The program is recognized by Israeli authorities and provides its graduates with all the privileges afforded those with doctorates from other institutions. For public sector employees, this includes a rapid upgrade in employment classification, which automatically includes a salary increase and a larger pension.
The list of recent graduates from the Cluj program includes a number of nurses, preschool teachers and physical education teachers, all of whom now have Ph.D.s. Some graduates of the program have also found positions in academia in Israel, including Dr. Limor Kessler-Ladelsky, who teaches at Bar-Ilan University.
When asked whether Kessler-Ladelsky was actually based at the university in Cluj for her studies or whether she studied through correspondence courses, Bar-Ilan University said she was living in Berlin and in the Romanian capital, Bucharest, at the time, but did not explain why she paid considerable sums to A.D. Atid Lekidum if she was living in Europe at the time. Atid Lekidum’s list of doctoral recipients from Cluj also includes Aryeh Erlich, an outside lecturer at the school of business administration at the Interdisciplinary Center in Herzliya.
“Doctoral study actually teaches how to be an academic,” explains Dan Ariely, an Israeli expert in behavioral economics who teaches at Duke University in North Carolina. “People outside this field don’t really understand what it means to learn to be an academic,” he says, adding that they do not appreciate the concept.

“They do want the title, but don’t understand what it’s all about other than the title. From their point of view, they are already experts,” he states, in reference to people who earn doctorates through non-traditional channels.

This may include boasting about a degree from institutions that don’t exist and cutting corners by earning a doctorate through correspondence courses via a commercial firm and later not explaining how the degree was earned.

“Take for example an expert in food,” Ariely suggests. “He argues: ‘I have been working with food for years at this point. I really already am a doctor, so I am entitled to the degree.’ When someone tells himself: ‘I know more than the academics’ it becomes easier to go on and say: ‘I’ll do something easy to get this degree, because I don’t need their nonsense.’ This is how people give themselves the capacity to justify their actions. It’s okay because they already know something that others don’t.”

A.D. Atid Lekidum issued a statement that said in part: “We represent the UBB university in Cluj and UAIC [the Alexandru Ioan Cuza University] in Iasi, Romania, universities recognized in Israel by the Education Ministry for purposes of salary classifications.
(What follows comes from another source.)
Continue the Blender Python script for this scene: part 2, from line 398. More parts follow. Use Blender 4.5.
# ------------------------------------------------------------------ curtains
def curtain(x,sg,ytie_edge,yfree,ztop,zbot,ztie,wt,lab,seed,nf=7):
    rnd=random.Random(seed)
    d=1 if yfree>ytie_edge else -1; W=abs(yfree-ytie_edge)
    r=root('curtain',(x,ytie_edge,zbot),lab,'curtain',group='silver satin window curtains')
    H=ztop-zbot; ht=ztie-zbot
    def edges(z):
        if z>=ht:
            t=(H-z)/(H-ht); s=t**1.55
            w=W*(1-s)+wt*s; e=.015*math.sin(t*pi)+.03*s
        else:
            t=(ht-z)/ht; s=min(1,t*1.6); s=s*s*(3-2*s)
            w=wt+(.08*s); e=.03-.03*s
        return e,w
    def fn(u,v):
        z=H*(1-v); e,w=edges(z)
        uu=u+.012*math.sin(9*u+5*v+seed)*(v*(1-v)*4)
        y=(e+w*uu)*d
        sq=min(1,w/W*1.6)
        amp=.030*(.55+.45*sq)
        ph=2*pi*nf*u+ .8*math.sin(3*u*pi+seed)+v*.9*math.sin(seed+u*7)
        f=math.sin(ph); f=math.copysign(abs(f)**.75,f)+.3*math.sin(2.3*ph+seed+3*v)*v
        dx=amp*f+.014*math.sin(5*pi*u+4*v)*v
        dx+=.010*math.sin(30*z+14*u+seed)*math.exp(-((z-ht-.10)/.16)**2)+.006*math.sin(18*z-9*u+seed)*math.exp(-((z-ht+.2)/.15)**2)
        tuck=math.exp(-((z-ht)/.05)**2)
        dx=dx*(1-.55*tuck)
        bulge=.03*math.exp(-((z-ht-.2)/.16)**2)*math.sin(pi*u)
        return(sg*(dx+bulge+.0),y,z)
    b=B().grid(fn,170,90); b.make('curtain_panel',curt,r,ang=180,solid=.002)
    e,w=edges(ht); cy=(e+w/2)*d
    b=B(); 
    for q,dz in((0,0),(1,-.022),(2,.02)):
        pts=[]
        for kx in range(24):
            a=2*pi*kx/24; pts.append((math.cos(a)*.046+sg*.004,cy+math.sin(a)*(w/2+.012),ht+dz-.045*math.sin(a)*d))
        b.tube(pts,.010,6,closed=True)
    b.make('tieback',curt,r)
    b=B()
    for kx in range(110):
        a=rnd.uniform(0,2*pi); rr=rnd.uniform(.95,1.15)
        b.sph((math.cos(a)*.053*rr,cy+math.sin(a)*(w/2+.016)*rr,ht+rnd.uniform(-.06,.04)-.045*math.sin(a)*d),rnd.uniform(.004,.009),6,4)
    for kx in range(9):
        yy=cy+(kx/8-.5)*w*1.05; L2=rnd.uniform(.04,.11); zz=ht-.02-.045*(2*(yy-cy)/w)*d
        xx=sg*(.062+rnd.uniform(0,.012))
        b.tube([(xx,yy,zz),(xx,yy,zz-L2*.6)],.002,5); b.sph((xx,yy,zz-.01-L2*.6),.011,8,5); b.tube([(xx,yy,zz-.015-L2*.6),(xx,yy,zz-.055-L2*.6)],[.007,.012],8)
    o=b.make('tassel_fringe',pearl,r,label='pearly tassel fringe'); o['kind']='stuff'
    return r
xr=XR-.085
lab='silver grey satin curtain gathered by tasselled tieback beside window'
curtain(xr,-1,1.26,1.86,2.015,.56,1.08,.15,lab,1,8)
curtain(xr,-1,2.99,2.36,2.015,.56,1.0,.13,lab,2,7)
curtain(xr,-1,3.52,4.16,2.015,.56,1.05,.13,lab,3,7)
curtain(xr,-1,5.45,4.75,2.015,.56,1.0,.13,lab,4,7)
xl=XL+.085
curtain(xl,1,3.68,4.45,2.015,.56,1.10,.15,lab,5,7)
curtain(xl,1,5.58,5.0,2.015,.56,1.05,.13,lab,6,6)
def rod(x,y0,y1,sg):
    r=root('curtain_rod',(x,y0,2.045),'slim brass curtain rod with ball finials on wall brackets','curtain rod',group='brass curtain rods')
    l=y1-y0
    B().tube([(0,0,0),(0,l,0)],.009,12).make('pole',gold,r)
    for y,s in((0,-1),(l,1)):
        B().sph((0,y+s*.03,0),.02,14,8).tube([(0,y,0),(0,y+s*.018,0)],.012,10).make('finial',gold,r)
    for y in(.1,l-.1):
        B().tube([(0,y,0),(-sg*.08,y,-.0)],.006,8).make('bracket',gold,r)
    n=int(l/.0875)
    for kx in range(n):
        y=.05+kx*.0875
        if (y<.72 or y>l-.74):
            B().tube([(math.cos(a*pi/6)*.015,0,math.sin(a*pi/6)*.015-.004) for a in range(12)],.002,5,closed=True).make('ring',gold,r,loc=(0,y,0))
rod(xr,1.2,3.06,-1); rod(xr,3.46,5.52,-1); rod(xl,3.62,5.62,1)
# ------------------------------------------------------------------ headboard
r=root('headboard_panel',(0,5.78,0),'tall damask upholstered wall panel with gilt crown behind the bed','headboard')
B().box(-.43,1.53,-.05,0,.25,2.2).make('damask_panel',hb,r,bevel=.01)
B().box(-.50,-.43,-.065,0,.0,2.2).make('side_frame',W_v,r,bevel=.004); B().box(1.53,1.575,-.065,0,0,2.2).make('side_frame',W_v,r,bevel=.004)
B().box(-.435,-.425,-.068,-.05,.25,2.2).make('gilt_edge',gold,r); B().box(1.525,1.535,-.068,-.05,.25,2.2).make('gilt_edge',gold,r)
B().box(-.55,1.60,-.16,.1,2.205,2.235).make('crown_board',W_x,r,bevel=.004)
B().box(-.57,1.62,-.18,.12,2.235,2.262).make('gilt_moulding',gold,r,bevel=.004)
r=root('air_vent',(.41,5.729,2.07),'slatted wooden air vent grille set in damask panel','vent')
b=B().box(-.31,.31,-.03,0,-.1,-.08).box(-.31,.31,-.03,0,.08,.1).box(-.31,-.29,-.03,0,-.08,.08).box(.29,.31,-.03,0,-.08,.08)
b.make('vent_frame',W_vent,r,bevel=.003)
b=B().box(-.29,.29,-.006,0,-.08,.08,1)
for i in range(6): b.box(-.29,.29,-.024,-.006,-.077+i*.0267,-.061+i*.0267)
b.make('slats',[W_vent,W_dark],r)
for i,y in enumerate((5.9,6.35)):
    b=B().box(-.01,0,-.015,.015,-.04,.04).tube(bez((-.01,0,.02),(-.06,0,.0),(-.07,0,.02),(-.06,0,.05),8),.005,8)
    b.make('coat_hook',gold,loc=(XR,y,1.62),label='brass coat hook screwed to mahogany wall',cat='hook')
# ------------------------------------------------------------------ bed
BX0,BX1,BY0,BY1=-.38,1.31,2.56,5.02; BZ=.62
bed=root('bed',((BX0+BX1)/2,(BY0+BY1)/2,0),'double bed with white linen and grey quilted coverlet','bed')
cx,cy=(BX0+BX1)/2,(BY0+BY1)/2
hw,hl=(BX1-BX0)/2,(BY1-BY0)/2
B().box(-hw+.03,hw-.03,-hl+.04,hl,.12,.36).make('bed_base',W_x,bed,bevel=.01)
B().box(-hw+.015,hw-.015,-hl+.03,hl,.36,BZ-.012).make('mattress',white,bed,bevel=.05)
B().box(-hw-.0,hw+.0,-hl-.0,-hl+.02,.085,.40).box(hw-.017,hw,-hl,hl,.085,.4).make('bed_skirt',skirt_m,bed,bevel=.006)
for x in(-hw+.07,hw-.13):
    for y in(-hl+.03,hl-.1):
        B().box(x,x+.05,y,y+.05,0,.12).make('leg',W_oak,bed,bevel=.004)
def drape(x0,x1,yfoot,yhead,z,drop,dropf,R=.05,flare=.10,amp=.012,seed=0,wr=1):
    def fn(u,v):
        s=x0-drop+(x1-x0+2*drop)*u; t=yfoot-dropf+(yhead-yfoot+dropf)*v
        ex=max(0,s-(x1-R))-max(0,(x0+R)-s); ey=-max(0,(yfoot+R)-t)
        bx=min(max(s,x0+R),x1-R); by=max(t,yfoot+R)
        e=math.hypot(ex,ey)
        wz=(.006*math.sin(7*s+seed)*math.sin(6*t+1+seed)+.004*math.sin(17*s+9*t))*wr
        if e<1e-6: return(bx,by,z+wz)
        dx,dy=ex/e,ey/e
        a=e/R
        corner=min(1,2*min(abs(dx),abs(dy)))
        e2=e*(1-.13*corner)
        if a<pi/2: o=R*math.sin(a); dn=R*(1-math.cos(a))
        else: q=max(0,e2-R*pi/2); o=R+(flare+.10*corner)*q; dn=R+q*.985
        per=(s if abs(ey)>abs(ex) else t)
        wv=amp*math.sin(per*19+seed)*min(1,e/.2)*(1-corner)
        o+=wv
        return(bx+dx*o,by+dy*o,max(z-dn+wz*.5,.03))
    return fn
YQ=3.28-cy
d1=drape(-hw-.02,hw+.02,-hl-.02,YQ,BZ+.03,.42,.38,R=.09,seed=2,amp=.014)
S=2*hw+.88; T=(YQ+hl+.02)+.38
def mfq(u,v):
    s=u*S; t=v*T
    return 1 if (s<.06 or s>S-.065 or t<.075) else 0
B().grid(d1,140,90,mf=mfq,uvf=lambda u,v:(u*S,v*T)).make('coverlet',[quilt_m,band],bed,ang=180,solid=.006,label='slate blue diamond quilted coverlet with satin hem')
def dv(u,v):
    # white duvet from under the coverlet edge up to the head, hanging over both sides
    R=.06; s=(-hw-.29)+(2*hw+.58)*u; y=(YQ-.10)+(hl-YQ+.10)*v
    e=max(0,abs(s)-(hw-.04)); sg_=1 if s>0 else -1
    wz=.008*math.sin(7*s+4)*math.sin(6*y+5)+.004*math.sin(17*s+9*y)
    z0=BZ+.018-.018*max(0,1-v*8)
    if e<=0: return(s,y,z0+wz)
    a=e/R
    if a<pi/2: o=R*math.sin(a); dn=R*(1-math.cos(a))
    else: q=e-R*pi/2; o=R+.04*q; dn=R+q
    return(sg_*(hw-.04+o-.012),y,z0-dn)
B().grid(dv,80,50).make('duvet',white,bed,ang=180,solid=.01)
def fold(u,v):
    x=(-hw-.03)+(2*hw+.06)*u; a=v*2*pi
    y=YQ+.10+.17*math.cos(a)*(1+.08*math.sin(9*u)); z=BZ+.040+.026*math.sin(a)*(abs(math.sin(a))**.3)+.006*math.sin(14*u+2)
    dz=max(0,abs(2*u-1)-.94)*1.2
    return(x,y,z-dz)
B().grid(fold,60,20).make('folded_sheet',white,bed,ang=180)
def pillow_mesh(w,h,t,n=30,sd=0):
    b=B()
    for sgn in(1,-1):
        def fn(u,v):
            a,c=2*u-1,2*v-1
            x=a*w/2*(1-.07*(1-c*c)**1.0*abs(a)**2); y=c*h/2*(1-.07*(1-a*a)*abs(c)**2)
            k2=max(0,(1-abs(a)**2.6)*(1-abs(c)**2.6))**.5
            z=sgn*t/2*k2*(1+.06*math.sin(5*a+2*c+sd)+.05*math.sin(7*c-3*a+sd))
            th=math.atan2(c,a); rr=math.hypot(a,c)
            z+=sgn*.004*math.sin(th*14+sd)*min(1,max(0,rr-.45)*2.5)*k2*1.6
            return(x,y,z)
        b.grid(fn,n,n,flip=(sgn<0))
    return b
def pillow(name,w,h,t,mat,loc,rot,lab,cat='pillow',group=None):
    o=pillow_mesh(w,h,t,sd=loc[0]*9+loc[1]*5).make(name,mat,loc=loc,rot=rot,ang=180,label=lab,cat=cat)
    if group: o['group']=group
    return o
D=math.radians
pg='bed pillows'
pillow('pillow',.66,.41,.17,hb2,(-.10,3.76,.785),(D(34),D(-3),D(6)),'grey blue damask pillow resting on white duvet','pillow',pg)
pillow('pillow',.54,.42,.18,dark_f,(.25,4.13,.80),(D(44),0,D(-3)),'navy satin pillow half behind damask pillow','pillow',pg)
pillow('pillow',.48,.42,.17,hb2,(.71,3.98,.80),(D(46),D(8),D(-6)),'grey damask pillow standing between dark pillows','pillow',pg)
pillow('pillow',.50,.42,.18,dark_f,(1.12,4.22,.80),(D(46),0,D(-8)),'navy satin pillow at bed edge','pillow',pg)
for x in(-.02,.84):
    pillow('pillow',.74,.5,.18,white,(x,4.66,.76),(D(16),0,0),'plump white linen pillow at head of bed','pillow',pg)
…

The average cost of doctoral studies through us at universities in Romania is about 100,000 shekels, including flights, a hotel, academic and administrative support, and fees. The students’ payments are all transmitted through the representative office, which transfers the tuition to the university. The matter of our profit is not of interest to any party other than the tax authorities in Israel. The students are well aware of the use to which their funds are put.”

The degree is not earned as a group, the company said, but through a personal program, and the group travel is a result of the fact that the participants are Israelis who go to Romania once a year, which also helps cut the cost of the program. The university in Cluj makes its faculty available to the Israelis for one-on-one meetings.
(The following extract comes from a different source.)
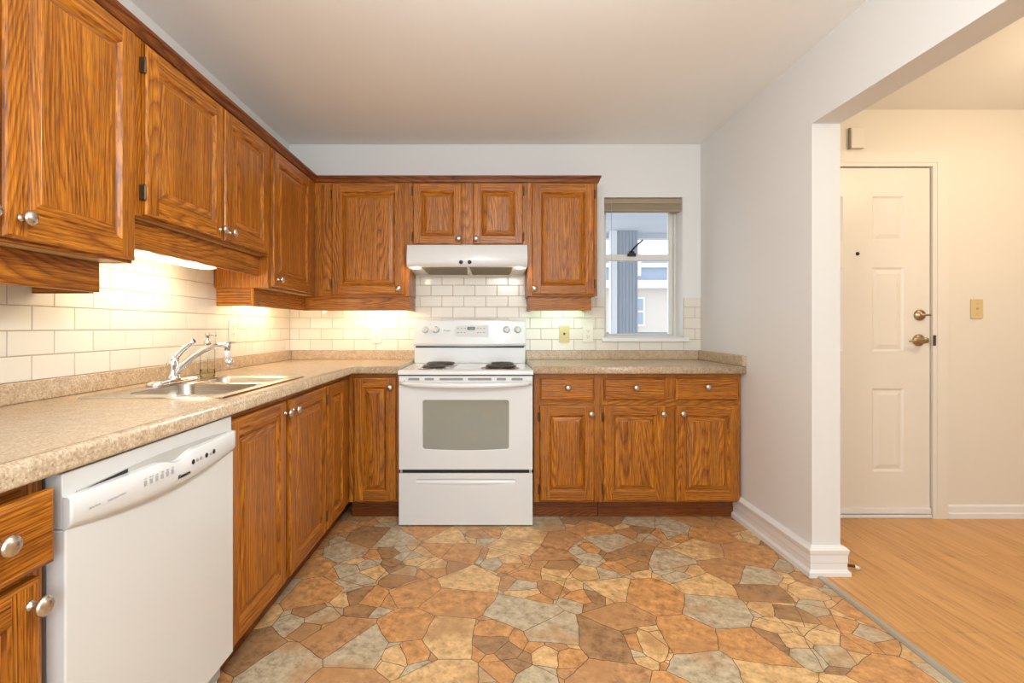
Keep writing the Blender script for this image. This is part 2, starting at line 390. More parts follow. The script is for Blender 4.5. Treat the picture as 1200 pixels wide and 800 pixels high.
# baseboards: stepped profile swept with mitres
BPROF = [(0, 0), (.030, 0), (.030, .022), (.020, .034), (.019, .060), (.021, .066), (.0205, .098), (.024, .108), (.026, .122), (.017, .131), (.008, .136), (0, .136)]
def baseboard(name, path, prof, side=1):
    """path of xy points along the wall; prof (out, z); side: left(+1)/right(-1) of travel is outwards"""
    pts = [Vector(p) for p in path]; rings = []
    for i, p in enumerate(pts):
        def nrm(a, b): d = (b-a).normalized(); return Vector((-d.y, d.x))*side
        if i == 0: m_ = nrm(pts[0], pts[1])
        elif i == len(pts)-1: m_ = nrm(pts[-2], pts[-1])
        else:
            n1, n2 = nrm(pts[i-1], p), nrm(p, pts[i+1]); m_ = (n1+n2)/(1+n1.dot(n2))
        rings.append([(p.x+m_.x*o_, p.y+m_.y*o_, z) for o_, z in prof])
    mb = MB(); n = len(prof)
    for a, b_ in zip(rings, rings[1:]):
        for j in range(n): mb.face([a[j], a[(j+1) % n], b_[(j+1) % n], b_[j]])
    mb.face(rings[0]); mb.face(rings[-1])
    return struct(name, mb, 'trim_white')
baseboard('baseboard_right', [(RW, 2.915), (RW, RE), (RT, RE), (RT, HW-.03)], BPROF, side=-1)
HP = [(0,0), (.014, 0), (.014, .035), (.010, .042), (.010, .075), (.004, .085), (0, .085)]
baseboard('baseboard_hall', [(DX1+.098, HW), (4.2, HW)], HP, side=-1)

# ------------------------------------------------------------------ tiles
def tiles(name, label, side, zones, holes, x_off):
    """zones: (u0,u1,z0,z1) along the wall; side 'back' (u=x) or 'left' (u=y)"""
    PU, PZ, Z0, G, T = .1530, .0755, .9675, .0015, .007
    mb = MB()
    def emitface(pts, uvs, mi):
        if side == 'back': q = [(u, BW-.001-d, z) for u, d, z in pts]
        else: q = [(LW+.001+d, u, z) for u, d, z in pts]
        mb.face(q, uvs, mi)
    done = []
    for (u0, u1, z0, z1) in zones:
        # grout bed
        emitface([(u0, .0042, z0), (u1, .0042, z0), (u1, .0042, z1), (u0, .0042, z1)], None, 1)
        for a, b_ in (((u0, z0), (u1, z0)), ((u1, z0), (u1, z1)), ((u1, z1), (u0, z1)), ((u0, z1), (u0, z0))):
            emitface([(a[0], 0, a[1]), (b_[0], 0, b_[1]), (b_[0], .0042, b_[1]), (a[0], .0042, a[1])], None, 1)
        r = int(math.floor((z0-Z0)/PZ+1e-6))
        while Z0+r*PZ < z1-.004:
            za, zb = max(z0, Z0+r*PZ), min(z1, Z0+(r+1)*PZ)
            off = x_off+(PU/2 if r % 2 else 0)
            k = int(math.floor((u0-off)/PU))
            while off+k*PU < u1-.003:
                ua, ub = max(u0, off+k*PU), min(u1, off+(k+1)*PU)
                k += 1
                if ub-ua < .006: continue
                cell = (r, round((off+(k-1)*PU)*1000)); full = (off+(k-1)*PU, off+k*PU, Z0+r*PZ, Z0+(r+1)*PZ)
                e_ = [abs(p-q) < 1e-6 for p, q in zip((ua, ub, za, zb), full)]
                g_ = [G if q else 0 for q in e_]; b_i = [.0016 if q else 0 for q in e_]
                a = (ua+g_[0], ub-g_[1], za+g_[2], zb-g_[3])
                if a[3]-a[2] < .006: continue
                rr_ = random.Random(str(cell)); uvs = [(rr_.random()*9, rr_.random()*9)]*4
                f_ = (a[0]+b_i[0], a[1]-b_i[1], a[2]+b_i[2], a[3]-b_i[3])
                emitface([(f_[0], T, f_[2]), (f_[1], T, f_[2]), (f_[1], T, f_[3]), (f_[0], T, f_[3])], uvs, 0)
                ca = [(a[0], a[2]), (a[1], a[2]), (a[1], a[3]), (a[0], a[3])]; cf = [(f_[0], f_[2]), (f_[1], f_[2]), (f_[1], f_[3]), (f_[0], f_[3])]
                for q in range(4):
                    p = (q+1) % 4
                    emitface([(ca[q][0], T-.0014, ca[q][1]), (ca[p][0], T-.0014, ca[p][1]), (cf[p][0], T, cf[p][1]), (cf[q][0], T, cf[q][1])], uvs, 0)
                    emitface([(ca[q][0], .003, ca[q][1]), (ca[p][0], .003, ca[p][1]), (ca[p][0], T-.0014, ca[p][1]), (ca[q][0], T-.0014, ca[q][1])], uvs, 0)
            r += 1
    o = mb.build(name, ['tile', 'grout'])
    return tag(o, label, 'tiles')
tiles('tile_backsplash', 'cream subway tiles with brown grout on the back wall behind the stove', 'back',
      [(-.5235, .2445, .90, .969), (LW+.009, WX0-.001, .969, 1.332), (-.517, .2395, 1.332, 1.478), (WX0-.001, WX1-.001, .969, 1.028), (WX1-.001, RW-.002, .969, 1.332)], [], .888)
tiles('tile_backsplash', 'cream subway tiles with brown grout on the left wall behind the sink', 'left',
      [(.60, BW-.009, .969, 1.332), (1.5295, 2.466, 1.332, 1.483)], [], 1.488)

# ------------------------------------------------------------------ joinery parts
def door_panel(parent, x0, x1, z0, z1, y=-.020, fr=.056, name='door', slim=False):
    """raised panel door; front face at y, back at y+.019"""
    mb = MB(); t = .0185
    R = lambda i: (x0+i, x1-i, z0+i, z1-i)
    mb.ring(R(0), R(0), y+t, y+.006)
    mb.ring(R(0), R(.003), y+.006, y+.002)
    mb.ring(R(.003), R(.008), y+.002, y)
    a, i = R(.008), R(fr)
    # stiles (full height) and rails
    for (xa, xb) in ((a[0], i[0]), (i[1], a[1])):
        mb.wface([(xa, y, a[2]), (xb, y, a[2]), (xb, y, a[3]), (xa, y, a[3])], 'z', random.random()*40, random.random()*40)
    for (za, zb) in ((a[2], i[2]), (i[3], a[3])):
        mb.wface([(i[0], y, za), (i[1], y, za), (i[1], y, zb), (i[0], y, zb)], 'x', random.random()*40, random.random()*40)
    mb.ring(R(fr), R(fr+.004), y, y+.003)
    mb.ring(R(fr+.004), R(fr+.010), y+.003, y+.008)
    mb.ring(R(fr+.010), R(fr+.013), y+.008, y+.011)
    mb.ring(R(fr+.013), R(fr+.015), y+.011, y+.009)
    mb.ring(R(fr+.015), R(fr+.037), y+.009, y+.0025)
    mb.ring(R(fr+.037), R(fr+.0385), y+.0025, y+.0015)
    f = R(fr+.0385)
    # glued-up field of two or three boards
    wd = f[1]-f[0]; nb = 3 if wd > .16 else 2
    cuts = [f[0]] + [f[0]+wd*(k+random.uniform(-.12, .12))/nb for k in range(1, nb)] + [f[1]]
    for xa, xb in zip(cuts, cuts[1:]):
        mb.wface([(xa, y+.0015, f[2]), (xb, y+.0015, f[2]), (xb, y+.0015, f[3]), (xa, y+.0015, f[3])], 'z', random.random()*40, random.random()*40)
    mb.wface([(x0, y+t, z0), (x0, y+t, z1), (x1, y+t, z1), (x1, y+t, z0)], 'z', 3, 3)
    return mb.build(name, 'oak', parent)
def drawer_front(parent, x0, x1, z0, z1, y=-.020, back=0.0):
    mb = MB(); R = lambda i: (x0+i, x1-i, z0+i, z1-i)
    mb.ring(R(0), R(0), y+.0185, y+.007)
    mb.ring(R(0), R(.004), y+.007, y+.005)
    mb.ring(R(.004), R(.010), y+.005, y)
    f = R(.010)
    mb.wface([(f[0], y, f[2]), (f[1], y, f[2]), (f[1], y, f[3]), (f[0], y, f[3])], 'x', random.random()*40, random.random()*40)
    mb.wface([(x0, y+.0185, z0), (x0, y+.0185, z1), (x1, y+.0185, z1), (x1, y+.0185, z0)], 'x', 3, 3)
    if back: mb.box(x0+.02, x1-.02, y+.0185, y+.0185+back, z0+.02, z1-.02, 'x')
    return mb.build('drawer', 'oak', parent)
def knob(parent, x, z, y=-.020, s=1.14):
    pr = [(.0085, 0), (.0085, .002), (.005, .004), (.0045, .010), (.006, .014), (.012, .0175), (.0155, .021), (.0155, .0235), (.0115, .0275), (.006, .0295), (0, .030)]
    return MB().lathe([(r*s, h*s) for r, h in pr], 'y', (x, y, z), 20, sgn=-1).build('knob', 'nickel', parent, fix=True)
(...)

Students are required to submit a research proposal, and final approval of the degree follows the students’ defense of their research and a decision by a review committee of the education ministry in Bucharest, the firm said. “No Israeli instructor is required and there is none,” the company added.

Some applicants for the program have been turned down, A.D. Atid Lekidum said, if no appropriate instructor was found in their fields of research, while others were turned down because their proposed research did not meet academic standards and some students have not received a degree because they didn’t meet the university’s requirements.

For its part, the Israeli Education Ministry said the university in Cluj is a recognized institution for the granting of doctorates. Degrees from the university provides an increase in employment ranking for employees in the Israeli public service sector after a trial period and since 2005, doctorates are only recognized following a review by a panel of experts, the ministry said.

A.D. Atid Lekidum ran a similar doctoral program at Anglia Ruskin University, which has three campuses in Britain. Among the graduates of the program is Dr. Ofra Walter, the head of the education department at Tel Hai College in the Galilee.

“The studies take place at the university itself at intensified sessions spread out over the period of the doctorate in addition to personal meetings with the instructor abroad. In my field, I didn’t have many opportunities in Israel, and I also preferred to continue to conduct research in English, in which I studied for my M.A. when I lived in the United States. I received a scholarship from the British Education Ministry,” she noted, but she did not directly respond to the question as to why she chose to undertake her studies via a commercial firm.

Dr. Doron Lederer, the dean of students at the Seminar Hakibbutzim Teachers College in Tel Aviv, who succeeded Dvora Gesser in the post, sheds some light on who seeks to get a degree through an intermediary such as A.D. Atid Lekidum. Both Lederer and Gesser appear on a list of degree recipients through the Haifa company.

“I got started with this at a late age and doing a doctorate in Israel simply doesn’t end,” she says. “In Israel they started to tell me to do this and that course, and if there is chemistry with the lecturer, you will continue. I understood that it would never end. Ruskin University is a very serious, organized place and everything is run as it should be. It did in fact take me five years but at age 50, I didn’t need to start running after the instructor.”

She met with the instructor the university assigned to her “dozens of times,” she said, even though the instructor did not work at Ruskin itself.
Asked why she chose the school, Lederer replied frankly that the program provided an entity that would provide help in coordinating things, apparently referring to A.D. Atid Lekidum. “I chose a recognized university where you need to study. I could have done it in Hungary but I decided that it wasn’t serious.”